■ EXERCISE BRIEF:
Pull every line containing "scene" out of the material below.

==================================================

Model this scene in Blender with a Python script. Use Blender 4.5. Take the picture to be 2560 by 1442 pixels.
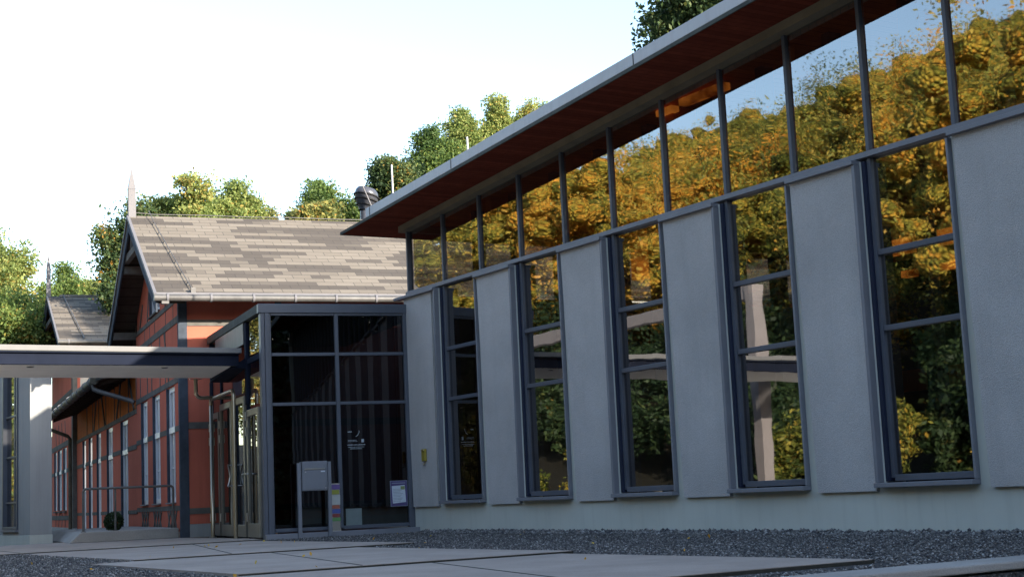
import bpy, math, random
import numpy as np
from mathutils import Matrix, Vector
for o in list(bpy.data.objects): bpy.data.objects.remove(o)
SC = bpy.context.scene
COL = SC.collection
# ------------------------------------------------------------------ frames
A = 0.547806163; B = 0.379347491                      # headings of the hall and of the old house
DH = Vector((-math.sin(A), math.cos(A), 0)); NH = Vector((-math.cos(A), -math.sin(A), 0))
DG = Vector((-math.sin(B), math.cos(B), 0)); DR = Vector((math.cos(B), math.sin(B), 0))
D0 = -10.186                                          # facade plane of the hall
def HN(h, n, z=0): return DH*h + NH*n + Vector((0, 0, z))
def RG(r, g, z=0): return DR*r + DG*g + Vector((0, 0, z))
# ------------------------------------------------------------------ camera
F, PITCH, ROLL = 3686.7, 0.138116887, -0.045232514
fw = Vector((0, math.cos(PITCH), math.sin(PITCH))); r0 = Vector((1, 0, 0)); u0 = r0.cross(fw)
rt = r0*math.cos(ROLL) + u0*math.sin(ROLL); up = u0*math.cos(ROLL) - r0*math.sin(ROLL)
cd = bpy.data.cameras.new('camera'); cam = bpy.data.objects.new('camera', cd); COL.objects.link(cam)
cd.sensor_width = 36; cd.lens = F*36/2560; cd.clip_end = 2000; cd.clip_start = 0.1
cam.matrix_world = Matrix(((rt.x, up.x, -fw.x, 0), (rt.y, up.y, -fw.y, 0), (rt.z, up.z, -fw.z, 0.48), (0, 0, 0, 1)))
SC.camera = cam
# ------------------------------------------------------------------ sun and sky
sv = (NH*-0.38 - DH*1.0 + Vector((0, 0, 0.32))).normalized()
SUN_EL = math.asin(sv.z); SUN_AZ = math.atan2(sv.x, sv.y)
w = bpy.data.worlds.new('World'); SC.world = w; w.use_nodes = True
nt = w.node_tree; sky = nt.nodes.new('ShaderNodeTexSky'); sky.sky_type = 'NISHITA'; sky.sun_disc = False
sky.sun_elevation = SUN_EL; sky.sun_rotation = SUN_AZ; sky.air_density = 1.0; sky.dust_density = 0.7; sky.ozone_density = 1.0
nt.links.new(sky.outputs[0], nt.nodes['Background'].inputs[0]); nt.nodes['Background'].inputs[1].default_value = 0.15
sl = bpy.data.lights.new('sun', 'SUN'); sl.energy = 3.5; sl.angle = math.radians(0.5); sl.color = (1, .90, .76)
so = bpy.data.objects.new('sun', sl); COL.objects.link(so); so.rotation_euler = sv.to_track_quat('Z', 'Y').to_euler()
so.location = (20, -20, 40)
SC.view_settings.view_transform = 'Standard'; SC.view_settings.look = 'None'; SC.view_settings.gamma = 1
SC.view_settings.exposure = 1.82
SC.cycles.max_bounces = 8; SC.cycles.transparent_max_bounces = 24

# ------------------------------------------------------------------ mesh helper
class MB:
    def __init__(s): s.v = []; s.f = []; s.sm = []
    def add(s, vs, fs, smooth=False):
        o = len(s.v); s.v += [tuple(v) for v in vs]
        for f in fs: s.f.append(tuple(i+o for i in f)); s.sm.append(smooth)
    def box(s, x0, x1, y0, y1, z0, z1):
        s.add([(x0,y0,z0),(x1,y0,z0),(x1,y1,z0),(x0,y1,z0),(x0,y0,z1),(x1,y0,z1),(x1,y1,z1),(x0,y1,z1)],
              [(0,3,2,1),(4,5,6,7),(0,1,5,4),(1,2,6,5),(2,3,7,6),(3,0,4,7)])
        return s
    def hexa(s, b, t):                                # b, t: four bottom and four top points, ccw seen from above
        s.add(list(b)+list(t), [(0,3,2,1),(4,5,6,7),(0,1,5,4),(1,2,6,5),(2,3,7,6),(3,0,4,7)]); return s
    def prism(s, poly, axis, a, b):                   # polygon in the plane normal to axis, swept a..b
        n = len(poly)
        def P(p, c): return {'x': (c,p[0],p[1]), 'y': (p[0],c,p[1]), 'z': (p[0],p[1],c)}[axis]
        s.add([P(p,a) for p in poly]+[P(p,b) for p in poly],
              [tuple(range(n))[::-1], tuple(range(n,2*n))]+[(i,(i+1)%n,(i+1)%n+n,i+n) for i in range(n)]); return s
    def bar(s, p, q, w, h):                           # square beam from p to q
        p = Vector(p); q = Vector(q); d = (q-p).normalized()
        a = d.cross(Vector((0,0,1)));  a = a.normalized() if a.length > 1e-4 else Vector((1,0,0))
        c = a.cross(d).normalized(); a = a*w/2; c = c*h/2
        s.add([p-a-c,p+a-c,p+a+c,p-a+c,q-a-c,q+a-c,q+a+c,q-a+c],[(0,1,2,3),(7,6,5,4),(0,4,5,1),(1,5,6,2),(2,6,7,3),(3,7,4,0)]); return s
    def tube(s, pts, r, n=10, cap=True):
        pts = [Vector(p) for p in pts]; rr = r if isinstance(r, (list, tuple)) else [r]*len(pts)
        o = []; ref = None
        for i, p in enumerate(pts):
            d = (pts[min(i+1,len(pts)-1)]-pts[max(i-1,0)]).normalized()
            if ref is None: ref = d.orthogonal().normalized()
            a = (ref-d*ref.dot(d)).normalized(); ref = a; b = d.cross(a)
            o += [p+(a*math.cos(2*math.pi*k/n)+b*math.sin(2*math.pi*k/n))*rr[i] for k in range(n)]
        fs = [(i*n+k, i*n+(k+1)%n, (i+1)*n+(k+1)%n, (i+1)*n+k) for i in range(len(pts)-1) for k in range(n)]
        s.add(o, fs, True)
        if cap: s.add(o[:n], [tuple(range(n))[::-1]]); s.add(o[-n:], [tuple(range(n))])
        return s
    def wall(s, axis, u0, u1, z0, z1, a, b, holes):   # wall along axis u (x or y), thickness a..b, holes (ua,ub,za,zb)
        us = sorted({u0, u1, *[c for h in holes for c in h[:2] if u0 < c < u1]})
        def bx(p, q, zz0, zz1):
            if zz1-zz0 < 1e-4: return
            if axis == 'x': s.box(p, q, a, b, zz0, zz1)
            else: s.box(a, b, p, q, zz0, zz1)
        for p, q in zip(us, us[1:]):
            hs = sorted([h for h in holes if h[0] <= p+1e-6 and h[1] >= q-1e-6], key=lambda h: h[2]); z = z0
            for h in hs: bx(p, q, z, h[2]); z = h[3]
            bx(p, q, z, z1)
        return s
    def build(s, name, mat, parent=None, bevel=0):
        me = bpy.data.meshes.new(name); me.from_pydata(s.v, [], s.f); me.materials.append(mat)
        me.polygons.foreach_set('use_smooth', s.sm); me.update()
        o = bpy.data.objects.new(name, me); COL.objects.link(o)
        if parent: o.parent = parent
        if bevel:
            m = o.modifiers.new('bevel', 'BEVEL'); m.width = bevel; m.segments = 2; m.limit_method = 'ANGLE'
        return o
def tag(o, label=None, cat=None, group=None, kind=None):
    for k, v in (('label', label), ('category', cat), ('group', group), ('kind', kind)):
        if v: o[k] = v
    return o
def thing(name, loc, rz, label, cat, group=None):
    o = bpy.data.objects.new(name, None); COL.objects.link(o); o.location = loc; o.rotation_euler = (0, 0, rz)
    return tag(o, label, cat, group)
def arc(c, a, b, r, t0, t1, n=6):                     # points of an arc round c in the plane of a, b
    c = Vector(c); a = Vector(a); b = Vector(b)
    return [c+a*r*math.cos(t0+(t1-t0)*i/n)+b*r*math.sin(t0+(t1-t0)*i/n) for i in range(n+1)]

# ------------------------------------------------------------------ materials
class NT:
    def __init__(s, name):
        s.m = bpy.data.materials.new(name); s.m.use_nodes = True; s.t = s.m.node_tree; s.t.nodes.clear()
        s.out = s.n('OutputMaterial')
    def n(s, k, **kw):
        o = s.t.nodes.new('ShaderNode'+k)
        for a, v in kw.items(): setattr(o, a, v)
        return o
    def l(s, a, b): s.t.links.new(a, b)
    def co(s, scale=(1,1,1)):
        t = s.n('TexCoord'); m = s.n('Mapping'); m.inputs['Scale'].default_value = scale; s.l(t.outputs['Object'], m.inputs[0]); return m.outputs[0]
    def noise(s, sc, det=3, rough=.5, vec=None, scale=(1,1,1)):
        t = s.n('TexNoise'); t.inputs['Scale'].default_value = sc; t.inputs['Detail'].default_value = det; t.inputs['Roughness'].default_value = rough
        s.l(vec if vec else s.co(scale), t.inputs['Vector']); return t.outputs['Fac']
    def ramp(s, fac, stops):
        r = s.n('ValToRGB'); e = r.color_ramp.elements
        while len(e) < len(stops): e.new(.5)
        for i, (p, c) in enumerate(stops): e[i].position = p; e[i].color = (*c, 1) if len(c) == 3 else c
        s.l(fac, r.inputs[0]); return r.outputs[0]
    def mix(s, f, a, b, mode='MIX'):
        m = s.n('Mix', data_type='RGBA', blend_type=mode)
        for i, v in ((0, f), (6, a), (7, b)):
            if hasattr(v, 'is_linked') or hasattr(v, 'links'): s.l(v, m.inputs[i])
            else: m.inputs[i].default_value = v if i == 0 else ((*v, 1) if len(v) == 3 else v)
        return m.outputs[2]
    def math(s, op, a, b=None, c=None):
        m = s.n('Math', operation=op)
        for i, v in enumerate((a, b, c)):
            if v is None: continue
            if isinstance(v, (int, float)): m.inputs[i].default_value = v
            else: s.l(v, m.inputs[i])
        return m.outputs[0]
    def bsdf(s, col, rough=.6, metal=0, spec=.5, bump=None, bs=.3, bd=.02):
        p = s.n('BsdfPrincipled')
        if isinstance(col, tuple): p.inputs['Base Color'].default_value = (*col, 1)
        else: s.l(col, p.inputs['Base Color'])
        if isinstance(rough, (int, float)): p.inputs['Roughness'].default_value = rough
        else: s.l(rough, p.inputs['Roughness'])
        p.inputs['Metallic'].default_value = metal; p.inputs['Specular IOR Level'].default_value = spec
        if bump is not None:
            b = s.n('Bump'); b.inputs['Strength'].default_value = bs; b.inputs['Distance'].default_value = bd
            s.l(bump, b.inputs['Height']); s.l(b.outputs[0], p.inputs['Normal'])
        s.l(p.outputs[0], s.out.inputs[0]); return p
def sc3(c, k): return tuple(min(1, x*k) for x in c)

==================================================

■ OUTPUT:
Model this scene in Blender with a Python script. Use Blender 4.5. Take the picture to be 2560 by 1442 pixels.
SC = bpy.context.scene